Second if you mean that John just told his story to someone who then went and wrote it down using their own words, well then John didn't write it. If that is what happened then the Gospel of John was written by some unknown author.
And while we are talking about John I have another question. If this was really written by John (even indirectly) how do we explain the radically different view of Jesus that he presents from the other three Gospels? If gMatthew was really written by Matthew, and if gMark was really telling that Peter told him how do you explain the different view that these present of Jesus. gJohn has such a radically different Christology from the synoptic Gospels it is impossible to imagine that these authors both really knew Jesus, and that they actually knew each other.
Then my question would be "what reason would these people have to say that these people wrote it if it weren't true?"
As I keep emphasizing, Mark and Luke weren't even disciples, so of all of the 11 disciples they decided that they would claim that two non-disciples that never met Jesus would be attributed as authors? What reason would they have for this if it weren't true? And as you mentioned above, Acts tells us that Peter and John were looked at as "uneducated"...well, that is why the church fathers stated that the Gospel of Mark was written by Peter's friend, Mark...perhaps maybe precisely BECAUSE Peter was illiterate and Mark wasn't.

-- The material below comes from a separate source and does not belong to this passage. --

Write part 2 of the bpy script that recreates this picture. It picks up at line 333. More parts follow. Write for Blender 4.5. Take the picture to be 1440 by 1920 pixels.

I don't know why they claimed these particular people for these particular books. They themselves gave no reason for thinking that these people actually wrote these books, and neither have you.
Maybe they did say that Mark wrote that Gospel because Peter was illiterate, but that does not mean that it is true. The fact that Peter was illiterate does not prove Mark was literate, and it does not prove that he wrote that Gospel.
I am not saying they lied about how wrote them, they may very well have believe this. But if they really believe that these were the authors of the Gospels, they were wrong, for the reasons I have pointed out.